Reference: Google Books

From here on the pilfered version that’s making so many people misty is pretty much the same as the published work aside from aging the woman by an extra decade. I guess a woman in her 80s wasn’t dramatic enough so someone needed to kick her up into the 90s.

Granted, this sort of nitpicking is somewhat petty, but I think it’s more telling of what far too many people are really like.

There are roughly 7 billion people in the world and nice things happen every second of every day. As you read this, someone is helping a little old lady across the street while someone else is saving a cute little doggie from a cruel puppy mill. Volunteers for groups like the Red Cross and Habitat for Humanity are out there dedicating their lives to providing food, clothing, and shelter to others.

Yet, even with all of this, people routinely lay their faith and hopes for humanity at the feet of anonymous stories that are pilfered, tweaked, or even complete fabrications.

If you’re so sweet, nice, and noble …

Why do you steal someone’s published work, work that was nice and sweet to begin with, but you felt a need to tweak it for some extra drama? Their work, their story, but that goodness just wasn’t good enough for you.

How do you post comments on these sorts of stories about how they made you weep and gave you hope for man’s kindness and caring for his fellow man, but then you go back to your own pages and profiles and life to rage? Raging about those queers signing pieces of paper which in turn mean they are legally married, a union that is meaningless to anyone but them. Raging about those worthless people on welfare and without a job, a job you are fortunate enough to have, a job which gives you money to pay taxes that are wasted feeding these worthless people. Raging about those illegal immigrants sneaking in and stealing those crappy manual labor jobs with poor pay that you don’t even want. Raging about the government providing aid to countries filled with people living in their own filth and working for virtually nothing as they make the trinkets that you buy for cheap-cheap.
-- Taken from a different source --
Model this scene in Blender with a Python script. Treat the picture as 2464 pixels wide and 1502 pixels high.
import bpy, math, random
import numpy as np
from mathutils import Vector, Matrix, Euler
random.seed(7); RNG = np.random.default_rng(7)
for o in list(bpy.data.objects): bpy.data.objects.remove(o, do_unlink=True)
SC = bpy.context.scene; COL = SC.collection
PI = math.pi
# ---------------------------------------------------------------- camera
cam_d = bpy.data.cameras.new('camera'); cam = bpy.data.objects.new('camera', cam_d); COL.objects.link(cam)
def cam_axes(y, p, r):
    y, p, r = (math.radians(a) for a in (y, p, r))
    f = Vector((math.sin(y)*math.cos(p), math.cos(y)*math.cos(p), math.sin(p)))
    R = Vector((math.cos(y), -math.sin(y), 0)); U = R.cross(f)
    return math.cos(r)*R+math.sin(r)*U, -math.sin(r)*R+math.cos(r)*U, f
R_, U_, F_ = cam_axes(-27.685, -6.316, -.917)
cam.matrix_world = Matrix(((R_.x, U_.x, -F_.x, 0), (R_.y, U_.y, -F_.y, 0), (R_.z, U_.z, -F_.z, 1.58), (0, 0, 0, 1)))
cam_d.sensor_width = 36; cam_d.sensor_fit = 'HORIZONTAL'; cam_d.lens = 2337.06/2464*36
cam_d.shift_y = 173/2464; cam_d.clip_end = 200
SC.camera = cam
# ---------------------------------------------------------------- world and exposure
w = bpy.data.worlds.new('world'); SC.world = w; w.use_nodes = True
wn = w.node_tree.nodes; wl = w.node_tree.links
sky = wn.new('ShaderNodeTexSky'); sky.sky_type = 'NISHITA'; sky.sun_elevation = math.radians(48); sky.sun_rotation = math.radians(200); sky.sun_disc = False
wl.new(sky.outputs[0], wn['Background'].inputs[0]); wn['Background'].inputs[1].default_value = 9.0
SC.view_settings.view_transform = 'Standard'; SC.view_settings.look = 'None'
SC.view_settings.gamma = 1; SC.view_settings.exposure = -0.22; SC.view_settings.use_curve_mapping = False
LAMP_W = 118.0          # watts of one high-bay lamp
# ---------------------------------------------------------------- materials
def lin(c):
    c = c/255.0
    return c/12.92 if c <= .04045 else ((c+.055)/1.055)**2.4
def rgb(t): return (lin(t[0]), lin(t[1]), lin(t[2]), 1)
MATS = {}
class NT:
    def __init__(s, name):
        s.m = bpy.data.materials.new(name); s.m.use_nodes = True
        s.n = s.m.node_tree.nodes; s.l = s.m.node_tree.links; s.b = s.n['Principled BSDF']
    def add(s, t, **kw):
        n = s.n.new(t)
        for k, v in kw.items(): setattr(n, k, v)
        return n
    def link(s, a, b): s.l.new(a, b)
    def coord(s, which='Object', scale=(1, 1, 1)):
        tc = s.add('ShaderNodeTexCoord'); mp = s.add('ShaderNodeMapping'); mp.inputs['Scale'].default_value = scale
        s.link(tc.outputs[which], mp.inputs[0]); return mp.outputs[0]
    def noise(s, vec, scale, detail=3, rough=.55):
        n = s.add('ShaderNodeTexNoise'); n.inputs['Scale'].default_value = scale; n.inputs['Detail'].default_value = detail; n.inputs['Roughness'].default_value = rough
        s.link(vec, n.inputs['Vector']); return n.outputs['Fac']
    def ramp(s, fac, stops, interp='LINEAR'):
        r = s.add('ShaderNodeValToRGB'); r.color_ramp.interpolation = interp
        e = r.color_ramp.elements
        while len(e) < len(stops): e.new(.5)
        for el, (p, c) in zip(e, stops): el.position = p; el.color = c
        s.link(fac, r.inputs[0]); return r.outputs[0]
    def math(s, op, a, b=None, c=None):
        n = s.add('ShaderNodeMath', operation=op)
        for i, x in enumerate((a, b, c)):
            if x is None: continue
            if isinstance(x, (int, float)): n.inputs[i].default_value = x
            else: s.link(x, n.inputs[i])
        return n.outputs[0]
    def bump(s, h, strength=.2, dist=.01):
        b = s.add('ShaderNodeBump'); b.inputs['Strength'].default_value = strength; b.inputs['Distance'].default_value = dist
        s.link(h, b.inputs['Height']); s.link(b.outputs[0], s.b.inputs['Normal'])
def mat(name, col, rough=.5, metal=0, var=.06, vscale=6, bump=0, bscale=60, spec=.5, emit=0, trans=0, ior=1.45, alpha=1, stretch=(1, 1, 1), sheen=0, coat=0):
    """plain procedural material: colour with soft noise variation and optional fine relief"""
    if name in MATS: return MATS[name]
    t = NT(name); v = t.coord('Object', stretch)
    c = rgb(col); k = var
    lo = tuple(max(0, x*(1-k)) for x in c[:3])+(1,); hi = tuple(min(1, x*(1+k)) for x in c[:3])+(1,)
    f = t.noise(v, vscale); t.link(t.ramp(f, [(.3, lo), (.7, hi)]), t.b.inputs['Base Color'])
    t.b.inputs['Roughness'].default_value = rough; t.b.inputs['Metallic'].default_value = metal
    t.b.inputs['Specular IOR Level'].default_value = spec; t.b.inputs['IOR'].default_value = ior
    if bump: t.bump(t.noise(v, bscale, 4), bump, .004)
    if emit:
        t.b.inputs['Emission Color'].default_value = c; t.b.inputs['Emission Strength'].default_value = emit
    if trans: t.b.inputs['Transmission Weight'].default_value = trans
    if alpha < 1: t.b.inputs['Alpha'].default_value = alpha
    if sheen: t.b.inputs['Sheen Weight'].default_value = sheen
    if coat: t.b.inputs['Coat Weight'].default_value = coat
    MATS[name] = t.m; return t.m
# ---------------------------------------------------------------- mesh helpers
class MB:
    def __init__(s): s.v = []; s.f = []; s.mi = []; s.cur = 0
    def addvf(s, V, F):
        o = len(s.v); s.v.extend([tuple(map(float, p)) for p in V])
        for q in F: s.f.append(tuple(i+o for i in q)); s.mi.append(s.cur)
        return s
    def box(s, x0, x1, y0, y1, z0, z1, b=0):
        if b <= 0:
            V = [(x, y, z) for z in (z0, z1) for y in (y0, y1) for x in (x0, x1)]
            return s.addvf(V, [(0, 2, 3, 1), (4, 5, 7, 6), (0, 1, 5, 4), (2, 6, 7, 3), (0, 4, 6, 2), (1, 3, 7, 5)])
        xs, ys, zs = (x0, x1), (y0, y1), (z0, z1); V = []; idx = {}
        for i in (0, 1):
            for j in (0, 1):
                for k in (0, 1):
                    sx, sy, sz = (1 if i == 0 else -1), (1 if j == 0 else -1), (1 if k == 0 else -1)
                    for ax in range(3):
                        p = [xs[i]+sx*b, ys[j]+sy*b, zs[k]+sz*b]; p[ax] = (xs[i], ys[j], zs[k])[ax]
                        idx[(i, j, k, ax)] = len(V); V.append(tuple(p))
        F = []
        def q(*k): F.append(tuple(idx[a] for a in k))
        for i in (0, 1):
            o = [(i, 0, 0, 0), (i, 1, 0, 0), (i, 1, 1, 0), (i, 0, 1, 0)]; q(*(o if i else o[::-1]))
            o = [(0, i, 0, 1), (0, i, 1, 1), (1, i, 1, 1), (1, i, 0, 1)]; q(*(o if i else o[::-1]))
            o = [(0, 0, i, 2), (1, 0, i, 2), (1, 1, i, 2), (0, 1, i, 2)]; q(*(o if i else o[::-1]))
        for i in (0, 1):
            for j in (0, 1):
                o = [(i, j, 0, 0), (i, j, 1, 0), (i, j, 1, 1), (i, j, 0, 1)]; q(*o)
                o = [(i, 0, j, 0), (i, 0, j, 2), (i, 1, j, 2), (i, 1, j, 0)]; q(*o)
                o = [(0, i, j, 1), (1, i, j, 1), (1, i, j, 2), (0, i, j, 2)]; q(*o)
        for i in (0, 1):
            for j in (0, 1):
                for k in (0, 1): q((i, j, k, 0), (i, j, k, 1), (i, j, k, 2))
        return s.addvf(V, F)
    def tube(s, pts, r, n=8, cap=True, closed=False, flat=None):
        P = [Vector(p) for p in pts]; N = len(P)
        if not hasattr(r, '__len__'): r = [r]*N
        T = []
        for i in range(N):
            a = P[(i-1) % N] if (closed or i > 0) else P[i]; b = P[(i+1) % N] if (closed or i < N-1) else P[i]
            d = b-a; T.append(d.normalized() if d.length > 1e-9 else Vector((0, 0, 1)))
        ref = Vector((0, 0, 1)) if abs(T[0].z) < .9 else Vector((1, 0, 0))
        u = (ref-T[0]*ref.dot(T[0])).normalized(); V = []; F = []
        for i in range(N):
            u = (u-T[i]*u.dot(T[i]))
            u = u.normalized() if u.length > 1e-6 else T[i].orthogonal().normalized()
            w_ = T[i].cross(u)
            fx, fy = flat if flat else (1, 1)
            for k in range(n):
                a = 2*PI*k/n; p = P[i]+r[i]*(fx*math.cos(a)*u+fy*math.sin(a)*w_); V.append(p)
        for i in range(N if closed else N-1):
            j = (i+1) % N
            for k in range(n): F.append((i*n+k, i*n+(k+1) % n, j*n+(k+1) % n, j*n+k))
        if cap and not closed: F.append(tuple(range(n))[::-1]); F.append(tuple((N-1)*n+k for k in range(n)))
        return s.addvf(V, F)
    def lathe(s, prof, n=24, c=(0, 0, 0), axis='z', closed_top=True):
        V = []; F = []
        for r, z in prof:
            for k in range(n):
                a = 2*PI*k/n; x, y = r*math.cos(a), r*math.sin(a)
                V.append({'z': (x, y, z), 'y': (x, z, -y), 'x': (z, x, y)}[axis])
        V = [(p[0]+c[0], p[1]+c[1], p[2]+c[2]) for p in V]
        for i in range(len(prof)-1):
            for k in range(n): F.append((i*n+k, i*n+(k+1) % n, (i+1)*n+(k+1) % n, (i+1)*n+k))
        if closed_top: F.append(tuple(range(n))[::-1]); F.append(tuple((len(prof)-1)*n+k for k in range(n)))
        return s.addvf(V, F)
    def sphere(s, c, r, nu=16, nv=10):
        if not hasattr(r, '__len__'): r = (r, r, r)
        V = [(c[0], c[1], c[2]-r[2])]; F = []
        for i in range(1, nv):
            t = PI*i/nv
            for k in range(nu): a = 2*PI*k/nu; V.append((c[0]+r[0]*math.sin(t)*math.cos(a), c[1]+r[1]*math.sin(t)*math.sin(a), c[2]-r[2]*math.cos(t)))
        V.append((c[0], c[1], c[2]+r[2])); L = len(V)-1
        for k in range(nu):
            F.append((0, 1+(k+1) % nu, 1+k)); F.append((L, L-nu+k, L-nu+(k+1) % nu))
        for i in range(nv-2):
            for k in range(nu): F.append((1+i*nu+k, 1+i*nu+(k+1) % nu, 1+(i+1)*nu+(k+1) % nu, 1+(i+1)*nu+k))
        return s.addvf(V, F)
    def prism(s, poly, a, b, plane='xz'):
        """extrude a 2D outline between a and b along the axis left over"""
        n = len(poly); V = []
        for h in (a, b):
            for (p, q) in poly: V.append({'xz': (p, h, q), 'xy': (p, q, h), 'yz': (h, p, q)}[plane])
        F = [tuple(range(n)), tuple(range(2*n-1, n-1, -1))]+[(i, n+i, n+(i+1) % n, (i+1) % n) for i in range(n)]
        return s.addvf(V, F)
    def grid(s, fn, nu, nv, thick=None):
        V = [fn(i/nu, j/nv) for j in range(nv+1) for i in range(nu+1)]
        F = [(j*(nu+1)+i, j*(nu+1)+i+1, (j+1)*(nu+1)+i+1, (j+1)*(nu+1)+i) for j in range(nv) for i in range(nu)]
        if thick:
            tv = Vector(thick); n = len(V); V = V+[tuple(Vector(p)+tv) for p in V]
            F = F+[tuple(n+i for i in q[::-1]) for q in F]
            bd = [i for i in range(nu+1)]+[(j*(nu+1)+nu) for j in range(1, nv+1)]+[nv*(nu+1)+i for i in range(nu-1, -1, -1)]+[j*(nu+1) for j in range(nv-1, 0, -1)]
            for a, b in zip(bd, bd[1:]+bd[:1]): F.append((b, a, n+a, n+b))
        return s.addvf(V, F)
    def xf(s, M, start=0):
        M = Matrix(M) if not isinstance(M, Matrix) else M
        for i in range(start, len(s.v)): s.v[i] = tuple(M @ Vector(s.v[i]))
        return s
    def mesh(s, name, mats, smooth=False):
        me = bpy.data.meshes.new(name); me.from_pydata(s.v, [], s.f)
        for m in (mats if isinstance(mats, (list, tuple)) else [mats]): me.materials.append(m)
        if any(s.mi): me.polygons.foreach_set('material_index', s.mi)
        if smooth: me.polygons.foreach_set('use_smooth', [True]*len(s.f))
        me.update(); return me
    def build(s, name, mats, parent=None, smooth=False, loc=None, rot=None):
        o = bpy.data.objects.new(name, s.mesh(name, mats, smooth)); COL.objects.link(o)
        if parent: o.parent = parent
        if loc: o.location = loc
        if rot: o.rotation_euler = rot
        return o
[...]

Every now and again someone steps to the plate and tries to bust my hump for not posting enough in the way of touching stories that will make them cheery and bring a little warm sunshine into their lives.

My thought on that?

Instead of moaning to me and demanding that I go out and find you some sunshine, remove your selfish backside from the couch, go out, make a nice story happen, tell YOUR story, share YOUR story, and every once in a while I’ll pinch your cheeks, put you up on the pedestal and pat you on the back here and on the Look Dumbass Facebook page so everyone knows how marvelous you are.

No, it’s not nice to be critical of “good” people and a post like this certainly won’t win me any friends or influence people. Will over 200,000 people like this, will over 150,000 people share this, will over 32,000 people comment on this post as they have on that pilfered and tweaked post on one such Facebook page?

Get serious.

I won’t get anywhere remotely close to that positive activity and I fully expect to lose a bunch of “likes” on the Look Dumbass Facebook page and maybe even some personal friends, but at least I’m not pretending to be something I’m not and that’s gotta count for something. Well, at least it does in my books and that’s just fine with me.

Feel free to bitch about this if you’re so inclined but if you like and crave the misty then stop pilfering stories that other people write about their own lives. Hell, if you like the cabbie story then pop by http://www.kentnerburn.com/ and send a little love Kent’s way.

It’s his story and he’s the nice guy … not me.